After 3rd major storm in 5 years, Magdalen Islanders say they're on 'front line' of climate change
CBC
Isabelle Cormier spent the days after post-tropical storm Fiona picking through what could be salvaged of her family's 40-year-old cottage.
Among the soggy treasures strewn on the ground: a troll doll, so old its hair was gone, a large cooking pot, and a single oar — a fitting souvenir for a family that loves boating.
The cottage, hand-built by the family using driftwood, collapsed like a house of cards during the storm.
All that remains is the roof, a window covered in children's stickers and a limp electric wire, waving in the wind.

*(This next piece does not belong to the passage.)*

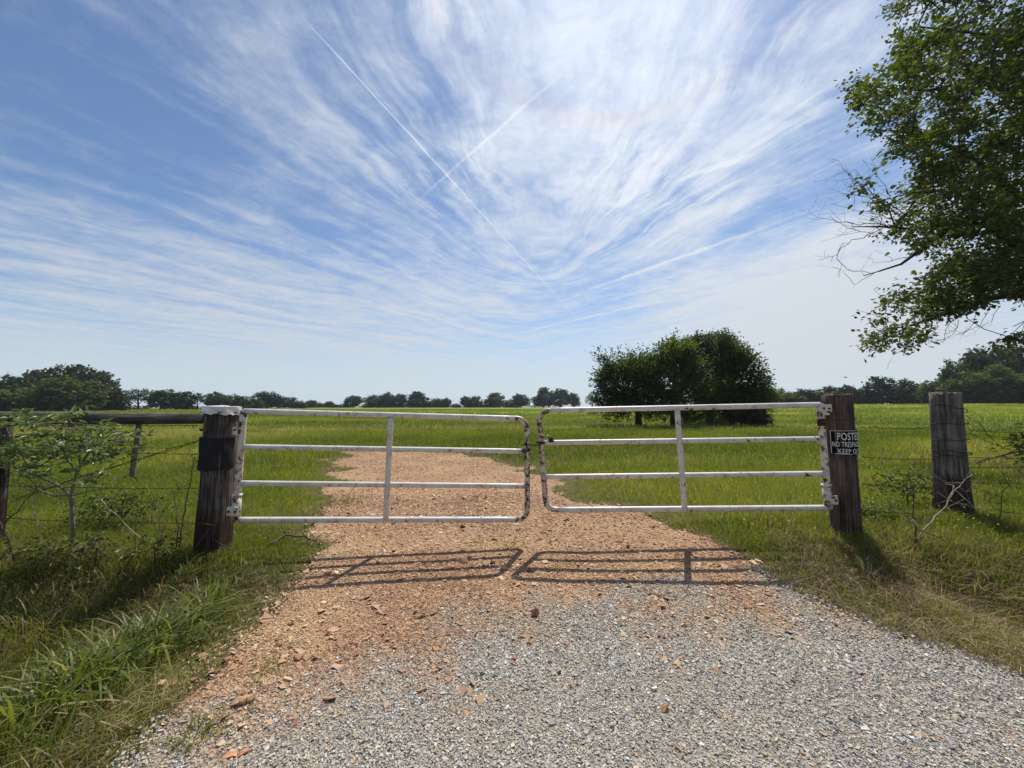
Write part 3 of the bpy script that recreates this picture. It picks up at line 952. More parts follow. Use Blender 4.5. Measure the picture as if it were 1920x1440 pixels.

"A good friend of mine called me early in the morning, Saturday morning, and said 'I'm so sorry,'" said Cormier.
But she had known the day was coming when the building would collapse. It was long protected by a sand dune so high that people inside the could only see the water from the top floor.
Over the last three years, storms — including 2019's Dorian — winnowed that sand dune down to nothing. By the time Fiona hit, the cottage was fully exposed to the elements.
"My grieving, I did it when Dorian hit. I knew that was going to be it," she said. "It's emotional now … because it's a place for us, for our family, and it's got a great deal of soul."
Fiona is the third major storm to hit the Magdalen Islands in five years, according to Serge Bourgeois, the director of urban planning for the municipality, which has a population of about 12,000. (Another 465 people live in Grosse Îsle, a mostly English-speaking island which is a separate municipality.)
Quebec's Transport Ministry is still doing repairs after Hurricane Dorian, Bourgeois said.
Storms are speeding up erosion but even without major weather events, research from the Université du Québec à Rimouski (UQAR) shows that the Magdalen Islands are losing land mass faster than they did before.
One study shows that between 1963 and 2008, the islands' shorelines eroded an average of 24 centimetres per year. More recent UQAR studies have found that loss has nearly doubled since 2005, to 46 centimetres — or nearly half a metre — per year.
The sand and dunes, described by Cormier as the islands' "flesh and blood," are vanishing at an alarming rate, she said.
"Us islanders are on the front line of the climate change," said Cormier. "The real impact, the real grieving, it's the erosion."